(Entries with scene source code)
※ ※ ※

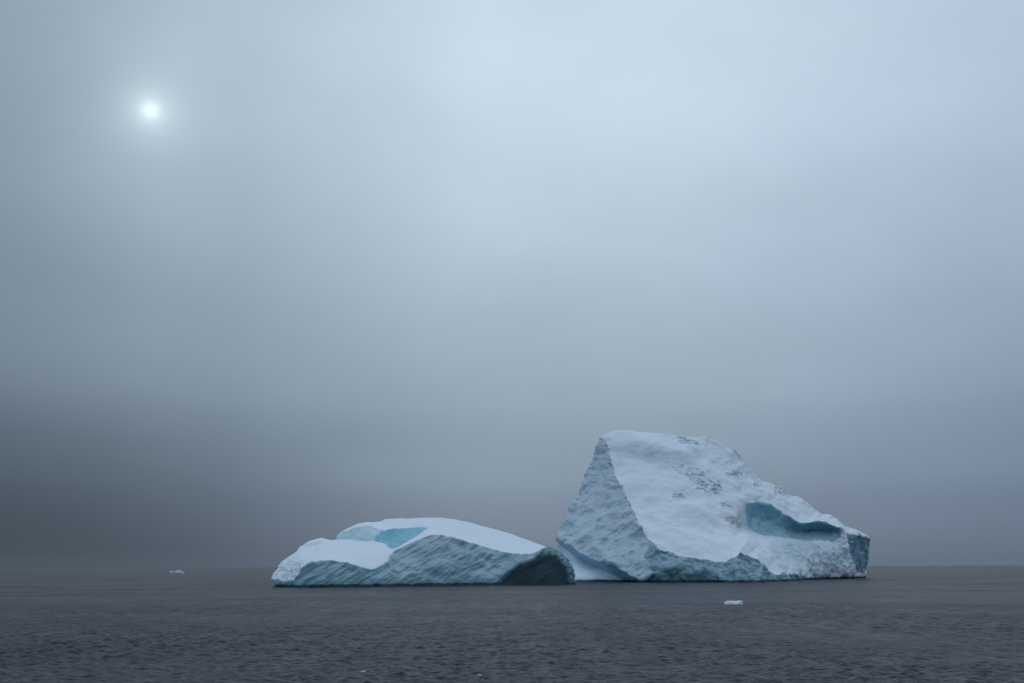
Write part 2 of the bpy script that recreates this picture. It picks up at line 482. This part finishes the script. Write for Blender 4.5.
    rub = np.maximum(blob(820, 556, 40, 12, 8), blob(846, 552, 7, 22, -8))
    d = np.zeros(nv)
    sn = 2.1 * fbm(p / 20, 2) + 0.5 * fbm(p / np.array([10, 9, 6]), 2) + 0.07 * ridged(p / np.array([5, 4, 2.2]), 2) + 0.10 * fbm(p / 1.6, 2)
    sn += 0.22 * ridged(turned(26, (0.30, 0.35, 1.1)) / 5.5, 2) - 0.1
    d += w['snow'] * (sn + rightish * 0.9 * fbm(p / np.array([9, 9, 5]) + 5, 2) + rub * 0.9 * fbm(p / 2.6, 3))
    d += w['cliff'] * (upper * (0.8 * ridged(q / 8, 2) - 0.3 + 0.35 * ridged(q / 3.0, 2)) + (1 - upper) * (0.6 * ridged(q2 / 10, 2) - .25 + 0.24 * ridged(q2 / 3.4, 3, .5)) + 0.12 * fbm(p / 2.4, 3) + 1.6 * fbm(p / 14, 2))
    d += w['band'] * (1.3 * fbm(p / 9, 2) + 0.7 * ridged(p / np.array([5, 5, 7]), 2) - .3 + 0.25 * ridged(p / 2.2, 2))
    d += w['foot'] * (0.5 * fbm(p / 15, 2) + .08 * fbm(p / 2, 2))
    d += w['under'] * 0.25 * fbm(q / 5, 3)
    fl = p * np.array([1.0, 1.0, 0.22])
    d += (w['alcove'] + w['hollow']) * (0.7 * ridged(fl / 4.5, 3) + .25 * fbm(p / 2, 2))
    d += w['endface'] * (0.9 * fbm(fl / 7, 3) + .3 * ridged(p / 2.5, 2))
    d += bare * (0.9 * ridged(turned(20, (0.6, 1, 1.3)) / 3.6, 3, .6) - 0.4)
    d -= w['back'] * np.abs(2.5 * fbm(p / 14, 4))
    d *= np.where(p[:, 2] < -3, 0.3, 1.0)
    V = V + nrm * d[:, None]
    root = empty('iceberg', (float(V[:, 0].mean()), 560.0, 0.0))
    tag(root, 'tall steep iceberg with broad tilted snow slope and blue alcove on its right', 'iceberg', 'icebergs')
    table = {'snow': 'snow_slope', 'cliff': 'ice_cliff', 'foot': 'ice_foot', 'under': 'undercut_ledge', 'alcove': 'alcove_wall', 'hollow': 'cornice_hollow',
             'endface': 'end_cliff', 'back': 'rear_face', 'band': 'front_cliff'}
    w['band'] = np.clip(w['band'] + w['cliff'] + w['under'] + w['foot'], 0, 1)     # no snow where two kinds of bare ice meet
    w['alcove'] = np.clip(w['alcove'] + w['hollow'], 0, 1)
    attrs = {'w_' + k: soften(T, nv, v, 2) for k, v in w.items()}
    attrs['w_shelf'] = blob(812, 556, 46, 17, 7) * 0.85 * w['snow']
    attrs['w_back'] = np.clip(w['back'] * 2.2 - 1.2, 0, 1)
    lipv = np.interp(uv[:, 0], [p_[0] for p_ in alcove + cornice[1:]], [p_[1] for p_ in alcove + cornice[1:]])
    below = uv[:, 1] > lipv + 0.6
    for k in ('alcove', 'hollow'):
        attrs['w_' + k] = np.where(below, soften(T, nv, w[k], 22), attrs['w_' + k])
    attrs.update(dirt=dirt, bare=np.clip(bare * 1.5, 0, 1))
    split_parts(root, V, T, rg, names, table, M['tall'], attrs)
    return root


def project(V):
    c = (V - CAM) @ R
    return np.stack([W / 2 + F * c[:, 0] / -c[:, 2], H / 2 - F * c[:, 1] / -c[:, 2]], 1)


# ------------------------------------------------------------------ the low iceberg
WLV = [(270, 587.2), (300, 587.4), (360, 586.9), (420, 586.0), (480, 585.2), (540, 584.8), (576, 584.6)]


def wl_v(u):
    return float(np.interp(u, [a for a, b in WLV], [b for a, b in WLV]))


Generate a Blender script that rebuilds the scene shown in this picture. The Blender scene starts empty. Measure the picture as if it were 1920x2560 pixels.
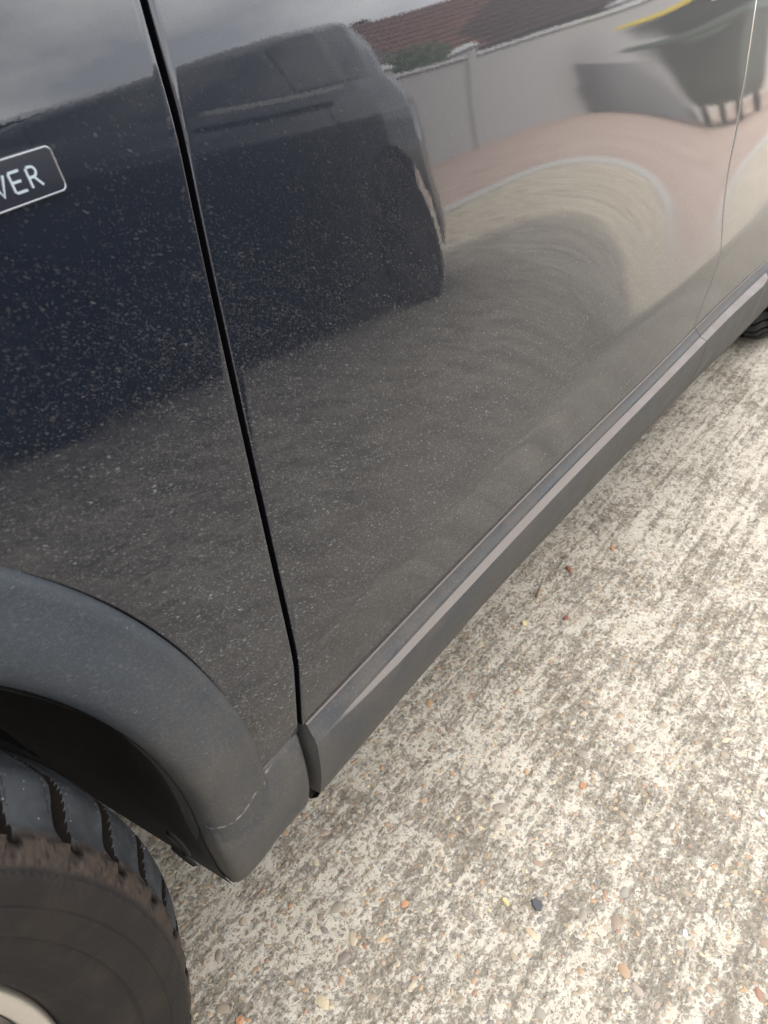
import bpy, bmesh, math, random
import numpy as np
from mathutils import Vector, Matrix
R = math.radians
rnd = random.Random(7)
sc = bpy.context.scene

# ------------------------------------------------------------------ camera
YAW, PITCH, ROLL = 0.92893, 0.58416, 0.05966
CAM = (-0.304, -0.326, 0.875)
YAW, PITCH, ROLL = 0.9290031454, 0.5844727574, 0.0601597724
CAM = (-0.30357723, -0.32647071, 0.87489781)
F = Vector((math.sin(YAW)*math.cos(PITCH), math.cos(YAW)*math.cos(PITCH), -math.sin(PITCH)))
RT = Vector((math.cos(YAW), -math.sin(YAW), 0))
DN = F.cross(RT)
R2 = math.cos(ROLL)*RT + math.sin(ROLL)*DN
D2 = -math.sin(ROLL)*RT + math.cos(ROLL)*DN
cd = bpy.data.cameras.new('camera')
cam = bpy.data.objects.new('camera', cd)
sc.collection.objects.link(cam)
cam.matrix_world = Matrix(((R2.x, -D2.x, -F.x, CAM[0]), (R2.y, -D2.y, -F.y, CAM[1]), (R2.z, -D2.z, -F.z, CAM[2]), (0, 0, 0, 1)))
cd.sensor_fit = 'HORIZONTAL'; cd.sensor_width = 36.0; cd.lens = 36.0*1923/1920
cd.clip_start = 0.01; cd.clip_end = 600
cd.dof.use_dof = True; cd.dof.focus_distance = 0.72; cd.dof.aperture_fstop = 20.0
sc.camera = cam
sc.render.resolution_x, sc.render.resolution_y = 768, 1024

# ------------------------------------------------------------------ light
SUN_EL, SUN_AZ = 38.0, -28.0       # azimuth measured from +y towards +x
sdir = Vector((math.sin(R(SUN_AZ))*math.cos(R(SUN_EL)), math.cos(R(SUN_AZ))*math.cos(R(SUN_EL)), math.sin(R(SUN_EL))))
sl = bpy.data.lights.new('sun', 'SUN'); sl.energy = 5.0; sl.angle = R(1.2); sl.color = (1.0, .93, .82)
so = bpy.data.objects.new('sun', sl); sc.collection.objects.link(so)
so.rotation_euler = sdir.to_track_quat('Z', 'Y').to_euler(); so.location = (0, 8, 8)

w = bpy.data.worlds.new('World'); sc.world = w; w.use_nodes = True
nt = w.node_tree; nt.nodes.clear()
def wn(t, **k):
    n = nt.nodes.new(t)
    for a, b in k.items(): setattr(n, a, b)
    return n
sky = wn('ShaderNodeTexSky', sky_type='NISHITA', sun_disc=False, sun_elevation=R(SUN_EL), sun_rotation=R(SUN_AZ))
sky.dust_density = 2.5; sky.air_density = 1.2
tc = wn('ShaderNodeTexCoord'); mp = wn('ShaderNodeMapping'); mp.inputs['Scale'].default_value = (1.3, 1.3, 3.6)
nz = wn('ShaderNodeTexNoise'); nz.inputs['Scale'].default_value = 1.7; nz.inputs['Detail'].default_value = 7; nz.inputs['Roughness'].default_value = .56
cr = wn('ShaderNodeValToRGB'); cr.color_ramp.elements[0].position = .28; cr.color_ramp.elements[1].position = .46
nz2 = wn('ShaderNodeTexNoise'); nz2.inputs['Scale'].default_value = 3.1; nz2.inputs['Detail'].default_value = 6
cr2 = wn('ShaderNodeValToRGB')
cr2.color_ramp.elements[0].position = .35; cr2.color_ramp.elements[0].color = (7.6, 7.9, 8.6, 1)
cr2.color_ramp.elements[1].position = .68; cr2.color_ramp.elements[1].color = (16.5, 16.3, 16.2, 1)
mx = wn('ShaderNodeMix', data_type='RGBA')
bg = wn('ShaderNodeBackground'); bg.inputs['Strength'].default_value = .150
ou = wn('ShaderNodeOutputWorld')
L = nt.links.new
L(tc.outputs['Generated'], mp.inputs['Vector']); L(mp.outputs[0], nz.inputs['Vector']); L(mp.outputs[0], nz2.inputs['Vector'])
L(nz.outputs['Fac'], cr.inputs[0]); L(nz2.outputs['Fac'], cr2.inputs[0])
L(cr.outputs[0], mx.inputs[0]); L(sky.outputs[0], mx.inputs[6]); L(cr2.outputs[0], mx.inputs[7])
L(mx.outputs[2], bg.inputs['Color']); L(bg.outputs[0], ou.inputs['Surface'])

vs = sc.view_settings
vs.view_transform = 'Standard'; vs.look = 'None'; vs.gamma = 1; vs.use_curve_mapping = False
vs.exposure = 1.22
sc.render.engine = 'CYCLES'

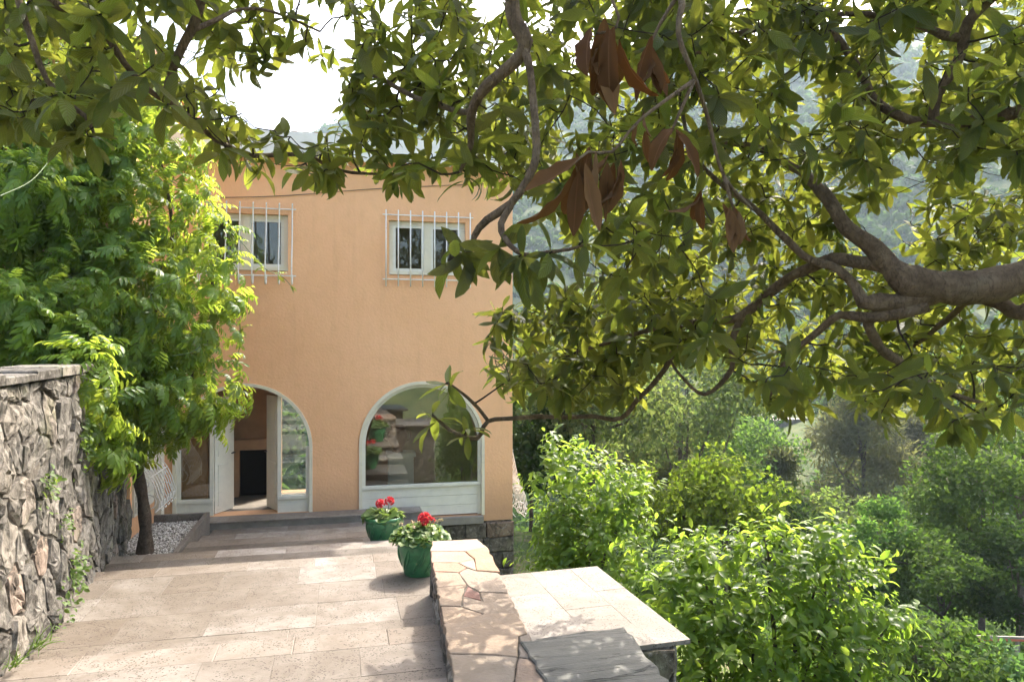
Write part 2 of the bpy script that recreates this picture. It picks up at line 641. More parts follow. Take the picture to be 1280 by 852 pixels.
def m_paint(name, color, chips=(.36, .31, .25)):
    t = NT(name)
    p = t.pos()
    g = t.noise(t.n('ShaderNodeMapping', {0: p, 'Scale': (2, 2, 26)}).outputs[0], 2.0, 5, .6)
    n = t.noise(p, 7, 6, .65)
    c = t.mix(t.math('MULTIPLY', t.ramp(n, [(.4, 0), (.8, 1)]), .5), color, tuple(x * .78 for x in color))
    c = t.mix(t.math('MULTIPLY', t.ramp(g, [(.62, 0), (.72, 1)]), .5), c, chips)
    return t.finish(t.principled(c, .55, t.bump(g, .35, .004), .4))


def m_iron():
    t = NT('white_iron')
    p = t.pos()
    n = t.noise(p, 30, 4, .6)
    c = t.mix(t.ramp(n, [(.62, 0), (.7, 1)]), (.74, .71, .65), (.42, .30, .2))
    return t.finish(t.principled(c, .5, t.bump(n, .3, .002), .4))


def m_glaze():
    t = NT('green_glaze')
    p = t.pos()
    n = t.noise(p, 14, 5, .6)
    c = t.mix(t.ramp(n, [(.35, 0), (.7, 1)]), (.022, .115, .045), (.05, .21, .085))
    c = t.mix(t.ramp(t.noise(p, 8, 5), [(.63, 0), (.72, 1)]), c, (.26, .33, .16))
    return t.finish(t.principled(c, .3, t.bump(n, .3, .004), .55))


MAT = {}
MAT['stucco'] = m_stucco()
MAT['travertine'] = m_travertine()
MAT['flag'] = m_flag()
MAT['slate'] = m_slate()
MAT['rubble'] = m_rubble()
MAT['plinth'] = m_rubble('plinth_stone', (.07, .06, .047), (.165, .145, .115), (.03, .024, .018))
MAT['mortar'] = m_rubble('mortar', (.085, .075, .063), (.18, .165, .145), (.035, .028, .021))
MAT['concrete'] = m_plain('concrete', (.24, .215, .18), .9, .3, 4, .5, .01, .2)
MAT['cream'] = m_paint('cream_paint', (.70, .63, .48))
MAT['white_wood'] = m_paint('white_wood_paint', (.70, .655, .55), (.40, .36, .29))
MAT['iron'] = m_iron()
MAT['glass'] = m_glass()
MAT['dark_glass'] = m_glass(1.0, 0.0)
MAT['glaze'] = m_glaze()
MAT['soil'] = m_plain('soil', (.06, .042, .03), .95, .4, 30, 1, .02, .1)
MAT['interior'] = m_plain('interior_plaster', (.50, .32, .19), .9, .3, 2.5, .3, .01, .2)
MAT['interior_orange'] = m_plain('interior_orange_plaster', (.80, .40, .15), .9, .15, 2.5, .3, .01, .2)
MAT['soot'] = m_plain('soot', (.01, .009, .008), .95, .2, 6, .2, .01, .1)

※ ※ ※

→ Task details
Go back over the listing above and copy exactly the lines that begin at the line with "by 852 pixels." and stop after the line with "MAT['rubble'] = m_rubble()"; leave out every other line.

→ Written solution
Write part 2 of the bpy script that recreates this picture. It picks up at line 641. More parts follow. Take the picture to be 1280 by 852 pixels.
def m_paint(name, color, chips=(.36, .31, .25)):
    t = NT(name)
    p = t.pos()
    g = t.noise(t.n('ShaderNodeMapping', {0: p, 'Scale': (2, 2, 26)}).outputs[0], 2.0, 5, .6)
    n = t.noise(p, 7, 6, .65)
    c = t.mix(t.math('MULTIPLY', t.ramp(n, [(.4, 0), (.8, 1)]), .5), color, tuple(x * .78 for x in color))
    c = t.mix(t.math('MULTIPLY', t.ramp(g, [(.62, 0), (.72, 1)]), .5), c, chips)
    return t.finish(t.principled(c, .55, t.bump(g, .35, .004), .4))


def m_iron():
    t = NT('white_iron')
    p = t.pos()
    n = t.noise(p, 30, 4, .6)
    c = t.mix(t.ramp(n, [(.62, 0), (.7, 1)]), (.74, .71, .65), (.42, .30, .2))
    return t.finish(t.principled(c, .5, t.bump(n, .3, .002), .4))


def m_glaze():
    t = NT('green_glaze')
    p = t.pos()
    n = t.noise(p, 14, 5, .6)
    c = t.mix(t.ramp(n, [(.35, 0), (.7, 1)]), (.022, .115, .045), (.05, .21, .085))
    c = t.mix(t.ramp(t.noise(p, 8, 5), [(.63, 0), (.72, 1)]), c, (.26, .33, .16))
    return t.finish(t.principled(c, .3, t.bump(n, .3, .004), .55))


MAT = {}
MAT['stucco'] = m_stucco()
MAT['travertine'] = m_travertine()
MAT['flag'] = m_flag()
MAT['slate'] = m_slate()
MAT['rubble'] = m_rubble()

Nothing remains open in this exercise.